After a picnic lunch of kippers and sardines on crackers along the beautiful Christanshavns Kanal, we bicycled to the Royal Library. The "Black Diamond," as it has been nicknamed, is a giant monolithic structure that sits at the water's edge, right in front of the historic library building. Designed by Schmidt, Hammer & Lassen, the seven-floor extended wing is comprised of library rooms, a restaurant, a bookstore, a concert hall, and a large central open atrium (29m in height). The "Diamond" is covered with 2500 sq. meters of Zimbabwe-mined absolute black granite. The entire facade at the water's edge is slightly canted, emphasizing a nautical feel. Inside the atrium, the hard surfaces of the concrete platforms and the tall glass facade with its system of steel push rods and traction cables was balanced with a warmer oiled maple flooring on the balconies, walkways and corridors. Upstairs on the third floor were two walkways glazed with fluorescent pinkish glass with super graphics that connected the Diamond with the older Preben Hansen's building (1968) and the H.J. Holm's library (1906). Overall we were impressed with this building.. it sat comfortably in its context, the absolute black facade was sharp, and the minimal interiors provided a calm environment that was easy to navigate.

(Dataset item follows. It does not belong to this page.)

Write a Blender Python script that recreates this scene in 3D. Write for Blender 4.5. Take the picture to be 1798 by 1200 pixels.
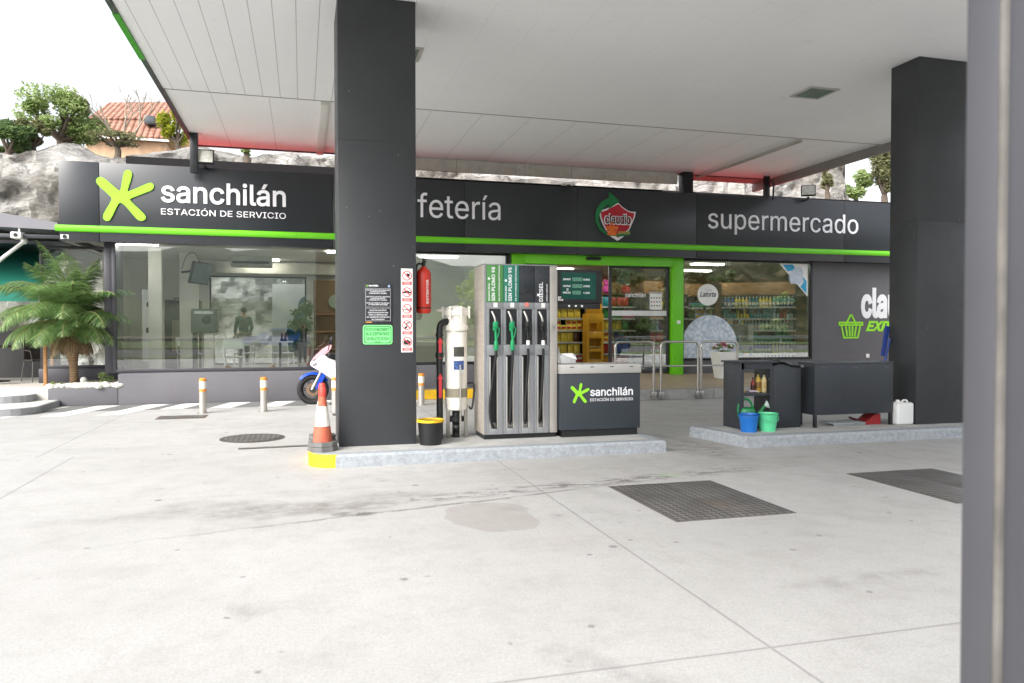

On a different afternoon we bicycled out to Amager Strand, a 2km beach with a lagoon on one side. Along the running/biking trail was a series of concrete comfort stations, reminiscent of bunkers with their low profiles and canted concrete walls. Designed by Haslov & Kjaersgaard Arkitectfirma, the buildings house toilets and refreshment kiosks, and also provide elevated lookout and vantage points which were helpful to get a good view of the Oresund Sound. Also set in the landscape was a series of lifeguard lookout boxes, minimal in form and painted orange... they looked great in the context.